Running Hangout Games as a "Roll20 Minimalist"

I was about to post this to the Southern Reaches of the Wilderlands - Sandbox community page, but I figured it might be interesting to share with all.

I really am a Roll20 Minimalist when I run games.

I don't use tokens, even though I have hundreds of virtual tokens ready to go and could have thousands more using the RPtools token creator app. I have used them in the past, and it usually results in party members' tokens being left 3 rooms behind as someone takes a bio break or just forgets to move their tokens.

I'm not saying there aren't uses for them in the games run by other GMs, nor am I saying that I'd never use them, but I feel they distract a bit from the "Theatre of the Mind" type of gameplay which is how I like to run a game. I want the gameplay to be bigger than the tokens on your screen or the minis on the table.

I do like importing maps from existing adventures and using "fog of war" to reveal to the party what they can see and where they have been. If I need to point out something or confirm a location, I just "ping" it with a click of the pointer. It's much easier and less time consuming than trying to draw the map out freehand based upon GM description or even having the GM sketch it out I've done both.

Handwaving - I do lots of it, especially with combat. It replaces tokens for me.

Handouts are awesome with Roll20 - I love them and enjoy using them. Once or twice a session on average, assuming I have something suitable.

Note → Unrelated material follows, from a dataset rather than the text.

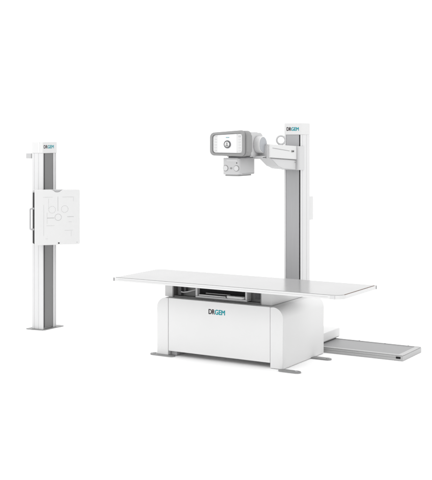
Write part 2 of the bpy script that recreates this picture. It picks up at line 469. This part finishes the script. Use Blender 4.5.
# collimator
co = Shape()
co.prism(rrect(.864, 1.043, .553, .875, (.010, .022, .05, .03), 6), 1.716, 1.872, 'Z', .006, 3)
coll = co.build('collimator', 'grey', G)
Shape().box(.885, 1.030, .556, .80, 1.702, 1.7155, .003).build('light_window', 'rim', coll)
Shape().box(1.0425, 1.0445, .60, .825, 1.724, 1.727, 0).build('collimator_seam', 'rim', coll)
Shape().prism(rrect(.902, 1.018, 1.84, 1.858, .003, 3), .5515, .554, 'Y', 0).build('rating_label', 'lgrey', coll)
for x in (.892, 1.008):
    k = Shape().cyl((x, .552, 1.776), .0285, .003, 'Y', 36, .001).build('knob_ring', 'rim', coll)
    Shape().cyl((x, .5485, 1.776), .0245, .006, 'Y', 36, .003).build('knob', 'lgrey', coll)
Shape().cyl((1.012, .551, 1.826), .0045, .004, 'Y', 14, 0).build('lamp_button', 'dark', coll)
Shape().prism(rrect(.940, .962, 1.768, 1.784, .006, 4), .5505, .554, 'Y', 0).build('collimator_mark', 'rim', coll)

# ------------------------------------------------------------------ wall stand with detector
D = thing('detector_stand', 'slim white upright stand with a square detector plate on its front, left of the table', 'detector stand', (-1.58, .9, 0))
sx0, sx1, sy0, sy1, sh = -1.655, -1.503, .787, 1.022, 2.008
Shape().prism([(-1.70, .745), (-1.60, .745), (-1.56, .76), (-1.49, .765), (-1.475, .80), (-1.475, .99), (-1.462, 1.03), (-1.462, 1.09), (-1.52, 1.10), (-1.70, 1.05)], .001, .009, 'Z', .002).build('base_plate', 'steel', D)
prof = [(sx0, sy0 + .004), (sx0 + .004, sy0), (sx0 + .030, sy0), (sx0 + .033, sy0 + .004), (sx0 + .039, sy0 + .004), (sx0 + .042, sy0),
        (sx0 + .088, sy0), (sx0 + .091, sy0 + .004), (sx0 + .096, sy0 + .004), (sx0 + .099, sy0),
        (sx1 - .003, sy0), (sx1, sy0 + .003), (sx1, sy0 + .012), (sx1 - .02, sy0 + .012), (sx1 - .02, sy0 + .178), (sx1, sy0 + .178),
        (sx1, sy0 + .200), (sx1 - .010, sy0 + .203), (sx1 - .010, sy0 + .210), (sx1, sy0 + .213), (sx1, sy1 - .006), (sx1 - .006, sy1), (sx0, sy1)]
st = Shape().prism(prof, .0095, 1.888, 'Z', 0).build('column', 'side', D)
Shape().box(sx1 - .0195, sx1 - .006, sy0 + .040, sy0 + .176, .02, 1.8875, .001).build('rail_inlay', 'rail2', st)
Shape().box(sx1 - .0195, sx1 - .011, sy0 + .014, sy0 + .038, .02, 1.8875, 0).build('belt_gap', 'mid', st)
hd = Shape()
hd.prism(rrect(sx0, sx1 + .003, sy0 - .002, sy1, (.006, .010, .006, .006), 4), 1.8885, sh, 'Z', .004)
hd = hd.build('column_head', 'plate', st)
Shape().box(-1.563, -1.545, sy0 - .0035, sy0, 1.893, sh - .005, 0).build('head_seam', 'white', hd)
logo(hd, (sx1 + .0034, .800, 1.940), (0, 1, 0), (0, 0, 1), (1, 0, 0), .165, .034)
Shape().box(-1.775, -1.700, .83, .87, 1.830, 1.885, .005).build('cable_bracket', 'grey', D)
Shape().box(-1.702, sx0 + .001, .83, .87, 1.833, 1.882, .002).build('bracket_arm', 'rim', D)

# detector housing, in its own frame: u to the right, n towards the viewer
a = math.radians(-42)
n = Vector((math.cos(a), math.sin(a), 0)); tvec = Vector((-n.y, n.x, 0)); c0 = Vector((-1.2405, .708, 1.2215))
F = Matrix(((tvec.x, n.x, 0, c0.x), (tvec.y, n.y, 0, c0.y), (0, 0, 1, c0.z), (0, 0, 0, 1)))   # (u, depth, z)
hw, hh = .237, .289
notch = rrect(-hw, hw, -hh, hh, .016, 5)
# insert the shallow notch in the top edge
i = max(range(len(notch) - 1), key=lambda k: (abs(notch[k][0] - notch[k + 1][0]) if notch[k][1] > hh - 1e-4 and notch[k + 1][1] > hh - 1e-4 else -1))
notch = notch[:i + 1] + [(.066, hh), (.050, hh - .006), (.022, hh - .026), (.0, hh - .029), (-.022, hh - .026), (-.050, hh - .006), (-.066, hh)] + notch[i + 1:]
pl = Shape().prism(notch, -.022, .0, 'Y', .004, 3, F).build('detector_plate', 'plate', D)
Shape().box(-hw + .001, hw - .010, -.160, -.0225, -hh + .010, hh - .034, .002, 2, F).build('detector_frame', 'dark', D)
Shape().box(-hw - .004, hw - .01, -.222, -.1605, -hh + .004, hh - .008, .008, 2, F).build('rear_housing', 'plate', D)
Shape().box(-.11, .11, -.12, -.030, hh - .030, hh - .002, .002, 2, F).build('notch_backing', 'grey', D)
# carriage that joins the housing to the column
Shape().box(-1.503, -1.36, .825, .985, 1.05, 1.40, .006).build('lift_carriage', 'plate', D)
# side handle: bent rod on the left edge
hx = -hw - .042
pts = [(-hw + .01, -.055, .092), (hx + .012, -.055, .092), (hx + .003, -.055, .088), (hx, -.055, .078), (hx, -.055, -.112), (hx + .003, -.055, -.122), (hx + .012, -.055, -.126), (-hw + .01, -.055, -.126)]
Shape().tube([F @ Vector(p) for p in pts], .0100).build('side_handle', 'grey', D)
# printed positioning marks on the plate
lw = .0016


def pline(sh, x0, z0, x1, z1, w=lw):
    if abs(x1 - x0) > abs(z1 - z0): sh.box(x0, x1, .0002, .0008, z0 - w, z0 + w, 0, 1, F)
    else: sh.box(x0 - w, x0 + w, .0002, .0008, min(z0, z1), max(z0, z1), 0, 1, F)


def pring(sh, cx, cz, r, w=.0016, dash=False):
    N = 48
    for k in range(N):
        if dash and k % 4 == 3: continue
        a0, a1 = 2 * math.pi * k / N, 2 * math.pi * (k + 1) / N
        q = [(cx + rr * math.cos(t), cz + rr * math.sin(t)) for rr, t in ((r - w, a0), (r + w, a0), (r + w, a1), (r - w, a1))]
        vs = [sh.bm.verts.new(F @ Vector((x, .0008, z))) for x, z in q]; sh.bm.faces.new(vs)


# read off the photograph: (57, 217.5) is the plate's middle, about 95 px per metre
def U(px): return (px - 56.8) / 94.5
def Z(py): return (217.7 - py) / 95.5


for (xa, ya, xb, yb, w, m) in (
        (57.3, 197, 57.3, 211.5, .0012, 'line'), (46.5, 218.3, 53.5, 218.3, .0022, 'line'), (66.5, 217.4, 73, 217.4, .0016, 'line'),
        (42.5, 197.5, 52, 197.5, lw, 'lline'), (62, 197.5, 72.8, 197.5, lw, 'lline'), (72.8, 202, 72.8, 197.8, lw, 'lline'),
        (43.2, 236, 43.2, 205, lw, 'lline'), (48, 209, 48, 199, lw, 'lline'), (45, 239, 47.5, 239, lw, 'lline'),
        (46, 226, 54, 226, lw, 'lline'), (64, 231, 72, 231, lw, 'lline'), (70.5, 237, 70.5, 231.3, lw, 'lline'),
        (46.5, 224, 46.5, 213, lw, 'lline'), (68, 222.5, 71, 222.5, lw, 'lline')):
    q = Shape(); pline(q, U(xa), Z(ya), U(xb), Z(yb), w); q.build('guide_line', m, pl)
for (x, y, rad_, w, dash) in ((57.5, 217.7, .034, .0014, False), (51.5, 210, .036, .0012, True), (64, 209.6, .036, .0013, True)):
    q = Shape(); pring(q, U(x), Z(y), rad_, w * .9, dash); q.build('guide_circle', 'line', pl)
Shape().box(.006, .022, -.004, .004, -hh + .012, -hh + .024, .002, 2, F).build('latch', 'dark', pl)
Shape().cyl((hw - .03, .0, -hh + .022), .0035, .003, 'Y', 12, 0, None, F).build('plate_screw', 'rim', pl)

As for character sheets and macros - that's up to the players. I don't think anyone in my regular group uses them, but they could always prove me wrong.

We most definitely do use the online dice feature, but we've never used the 3d Dice feature, which is strange in retrospect, as it's one of the features of Fantasy Grounds 2 that I really enjoyed. I guess the flashy dice really do take a backseat to gameplay.

We use Roll20 within Google+ as an app and have never had an issue, or at least no more issues than one normally has with G+ Hangout sessions.

I'm a huge supporter of Virtual Table Tops and have thrown money at nearly all of them. Roll20 via G+ Hangouts is the closest I've come to a Virtual Table feeling and playing like a dining room table.


  1. We're still using G+ Hangouts with Twiddla for our mapping and dice, but we've been thinking about taking the jump to Roll20.

  2. I use roll20, like it and would definitely recommend it too. I also use it without the bells and whistles oriented towards later editions. We used to use Twiddla, and I would use Twiddla if drawing maps during the game, I find drawing in roll20 to be distracting and difficult. The 3D dice are great!

  3. I also tend not to use all the bells and whistles for my games. That doesn't mean I don't occasionally have a world map or something on the screen but I rarely use it for tactical decisions. It helps I tend to play games like Dungeon World or FATE (and recently Numenera) where exact positioning doesn't really matter.

    Like Erik I tend to use Handouts a lot for information but also for pictures of NPCs and other things that can help invoke mood.

  4. I wanted to throw another shout out for Roll20. Not only is it a really great system it has easily the best customer service of any online, well, anything, that I've ever seen.

    I filed a bug report a couple hours ago (couldn't cut and paste on the developer server) and Riley already fixed it in response to my report.

    I honestly rarely use the subscriber features, such as dynamic lighting (I'm using the Dev server to take advantage of waypoints primarily), but I gladly pay my mentorship fee to support such a responsive and forward-thinking company.

    It's really something special. I highly recommend giving it a try.